* Begin Input records *

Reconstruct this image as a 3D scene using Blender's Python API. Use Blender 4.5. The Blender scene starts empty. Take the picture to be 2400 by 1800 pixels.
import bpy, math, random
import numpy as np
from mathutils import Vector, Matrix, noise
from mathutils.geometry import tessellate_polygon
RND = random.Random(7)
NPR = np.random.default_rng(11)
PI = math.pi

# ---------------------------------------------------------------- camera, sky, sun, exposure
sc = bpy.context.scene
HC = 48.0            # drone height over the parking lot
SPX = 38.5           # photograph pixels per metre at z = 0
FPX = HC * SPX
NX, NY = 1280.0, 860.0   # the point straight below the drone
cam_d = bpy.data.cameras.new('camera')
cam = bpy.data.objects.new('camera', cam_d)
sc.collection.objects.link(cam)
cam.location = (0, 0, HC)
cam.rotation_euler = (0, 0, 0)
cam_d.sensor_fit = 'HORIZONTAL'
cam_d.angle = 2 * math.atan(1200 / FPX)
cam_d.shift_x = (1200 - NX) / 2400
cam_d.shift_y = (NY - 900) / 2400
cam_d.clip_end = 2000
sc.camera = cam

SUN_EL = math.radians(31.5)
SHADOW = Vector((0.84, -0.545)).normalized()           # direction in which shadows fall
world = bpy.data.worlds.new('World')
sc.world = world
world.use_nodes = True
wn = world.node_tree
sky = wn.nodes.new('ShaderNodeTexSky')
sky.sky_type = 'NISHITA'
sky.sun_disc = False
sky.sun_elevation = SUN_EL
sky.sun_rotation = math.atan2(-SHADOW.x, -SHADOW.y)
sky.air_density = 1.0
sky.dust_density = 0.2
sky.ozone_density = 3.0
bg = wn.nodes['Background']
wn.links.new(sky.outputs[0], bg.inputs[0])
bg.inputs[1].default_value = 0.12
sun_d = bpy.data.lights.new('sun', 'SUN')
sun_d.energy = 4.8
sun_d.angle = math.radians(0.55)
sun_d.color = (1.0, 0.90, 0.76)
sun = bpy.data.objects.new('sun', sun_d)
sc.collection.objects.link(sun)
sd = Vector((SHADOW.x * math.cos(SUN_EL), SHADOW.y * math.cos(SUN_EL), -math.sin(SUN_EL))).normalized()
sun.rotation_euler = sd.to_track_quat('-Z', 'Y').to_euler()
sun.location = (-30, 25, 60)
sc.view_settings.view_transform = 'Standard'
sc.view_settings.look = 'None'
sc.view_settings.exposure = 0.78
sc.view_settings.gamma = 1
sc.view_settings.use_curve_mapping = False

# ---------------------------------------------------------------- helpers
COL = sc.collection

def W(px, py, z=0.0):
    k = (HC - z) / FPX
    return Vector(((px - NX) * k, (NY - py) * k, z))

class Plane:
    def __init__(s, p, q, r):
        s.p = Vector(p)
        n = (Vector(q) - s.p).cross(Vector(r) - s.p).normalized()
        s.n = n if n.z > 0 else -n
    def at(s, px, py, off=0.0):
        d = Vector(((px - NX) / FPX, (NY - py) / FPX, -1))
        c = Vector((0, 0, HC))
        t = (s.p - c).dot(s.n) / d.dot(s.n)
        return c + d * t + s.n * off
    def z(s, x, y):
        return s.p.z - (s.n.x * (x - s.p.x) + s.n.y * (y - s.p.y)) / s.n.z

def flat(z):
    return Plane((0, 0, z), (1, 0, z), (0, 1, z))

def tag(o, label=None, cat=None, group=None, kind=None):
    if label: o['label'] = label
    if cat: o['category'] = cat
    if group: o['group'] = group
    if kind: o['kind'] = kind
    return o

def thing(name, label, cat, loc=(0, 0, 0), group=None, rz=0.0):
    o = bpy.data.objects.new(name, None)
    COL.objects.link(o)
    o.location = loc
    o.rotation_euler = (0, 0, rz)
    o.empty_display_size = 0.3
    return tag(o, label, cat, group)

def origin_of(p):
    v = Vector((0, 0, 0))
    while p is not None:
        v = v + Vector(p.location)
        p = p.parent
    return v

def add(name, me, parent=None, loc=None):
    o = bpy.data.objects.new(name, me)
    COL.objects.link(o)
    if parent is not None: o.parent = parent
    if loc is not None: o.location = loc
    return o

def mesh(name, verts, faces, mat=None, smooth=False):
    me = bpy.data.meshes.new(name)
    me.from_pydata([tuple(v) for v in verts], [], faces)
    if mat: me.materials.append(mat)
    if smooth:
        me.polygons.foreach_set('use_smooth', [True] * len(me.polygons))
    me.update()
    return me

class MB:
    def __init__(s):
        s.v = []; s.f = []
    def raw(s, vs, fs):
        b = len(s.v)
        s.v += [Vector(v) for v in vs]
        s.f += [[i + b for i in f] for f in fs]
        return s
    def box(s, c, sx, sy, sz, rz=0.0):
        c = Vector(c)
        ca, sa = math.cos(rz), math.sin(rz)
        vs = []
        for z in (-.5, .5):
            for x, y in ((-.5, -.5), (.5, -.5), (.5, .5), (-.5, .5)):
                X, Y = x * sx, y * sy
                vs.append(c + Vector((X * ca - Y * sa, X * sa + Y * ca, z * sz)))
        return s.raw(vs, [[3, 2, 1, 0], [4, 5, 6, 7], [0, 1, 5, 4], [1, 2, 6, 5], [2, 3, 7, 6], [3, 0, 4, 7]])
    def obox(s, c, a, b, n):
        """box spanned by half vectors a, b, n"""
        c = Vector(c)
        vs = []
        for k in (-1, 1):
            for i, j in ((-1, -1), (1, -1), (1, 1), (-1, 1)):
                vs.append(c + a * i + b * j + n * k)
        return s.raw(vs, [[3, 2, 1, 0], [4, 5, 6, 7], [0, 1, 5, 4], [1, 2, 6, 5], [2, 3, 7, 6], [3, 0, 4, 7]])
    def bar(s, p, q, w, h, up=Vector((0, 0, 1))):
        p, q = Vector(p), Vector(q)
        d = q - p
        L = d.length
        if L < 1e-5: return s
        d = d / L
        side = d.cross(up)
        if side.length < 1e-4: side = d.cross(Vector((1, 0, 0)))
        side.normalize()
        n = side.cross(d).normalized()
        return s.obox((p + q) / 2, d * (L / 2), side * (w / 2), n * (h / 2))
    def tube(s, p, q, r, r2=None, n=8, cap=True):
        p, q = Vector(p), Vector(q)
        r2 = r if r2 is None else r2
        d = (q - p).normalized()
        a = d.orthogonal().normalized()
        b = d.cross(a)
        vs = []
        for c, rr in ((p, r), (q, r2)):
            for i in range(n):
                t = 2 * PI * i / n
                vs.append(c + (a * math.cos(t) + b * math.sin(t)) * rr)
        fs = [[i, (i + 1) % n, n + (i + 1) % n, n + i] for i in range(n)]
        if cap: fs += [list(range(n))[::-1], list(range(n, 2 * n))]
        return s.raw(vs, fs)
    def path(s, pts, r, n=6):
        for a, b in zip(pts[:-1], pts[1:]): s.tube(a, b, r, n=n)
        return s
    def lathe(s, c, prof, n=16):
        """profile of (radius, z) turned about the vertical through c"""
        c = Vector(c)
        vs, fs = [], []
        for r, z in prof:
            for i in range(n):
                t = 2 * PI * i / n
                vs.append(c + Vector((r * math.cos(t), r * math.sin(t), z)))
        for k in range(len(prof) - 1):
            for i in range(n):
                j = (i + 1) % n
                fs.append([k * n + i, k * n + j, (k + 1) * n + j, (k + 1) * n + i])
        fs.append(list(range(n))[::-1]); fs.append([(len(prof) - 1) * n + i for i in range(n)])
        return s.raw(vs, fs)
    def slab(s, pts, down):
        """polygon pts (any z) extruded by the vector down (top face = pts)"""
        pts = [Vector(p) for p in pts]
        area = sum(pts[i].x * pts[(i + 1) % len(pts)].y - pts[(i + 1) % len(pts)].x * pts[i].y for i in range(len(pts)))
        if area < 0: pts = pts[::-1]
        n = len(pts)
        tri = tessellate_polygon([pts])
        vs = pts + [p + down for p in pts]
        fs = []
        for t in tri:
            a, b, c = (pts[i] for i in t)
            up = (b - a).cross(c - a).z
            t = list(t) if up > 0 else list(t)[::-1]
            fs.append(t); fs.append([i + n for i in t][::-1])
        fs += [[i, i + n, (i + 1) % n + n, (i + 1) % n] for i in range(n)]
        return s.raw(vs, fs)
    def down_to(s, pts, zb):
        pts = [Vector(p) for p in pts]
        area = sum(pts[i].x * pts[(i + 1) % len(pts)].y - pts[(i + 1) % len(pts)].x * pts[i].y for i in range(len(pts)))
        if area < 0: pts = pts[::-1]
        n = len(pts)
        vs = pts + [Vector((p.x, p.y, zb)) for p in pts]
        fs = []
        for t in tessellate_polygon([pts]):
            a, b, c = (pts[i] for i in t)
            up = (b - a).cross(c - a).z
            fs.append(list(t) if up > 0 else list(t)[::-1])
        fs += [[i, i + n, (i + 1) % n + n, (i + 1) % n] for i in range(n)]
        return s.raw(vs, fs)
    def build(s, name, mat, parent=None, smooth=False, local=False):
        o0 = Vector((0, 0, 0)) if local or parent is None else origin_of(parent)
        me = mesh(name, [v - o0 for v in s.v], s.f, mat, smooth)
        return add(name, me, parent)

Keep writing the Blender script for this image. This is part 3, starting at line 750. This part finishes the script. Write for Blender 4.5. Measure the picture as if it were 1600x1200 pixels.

* End Input records *

Where a line of the data holds "scene", show that line.

Reconstruct this image as a 3D scene using Blender's Python API. Use Blender 4.5. The Blender scene starts empty. Take the picture to be 2400 by 1800 pixels.
sc = bpy.context.scene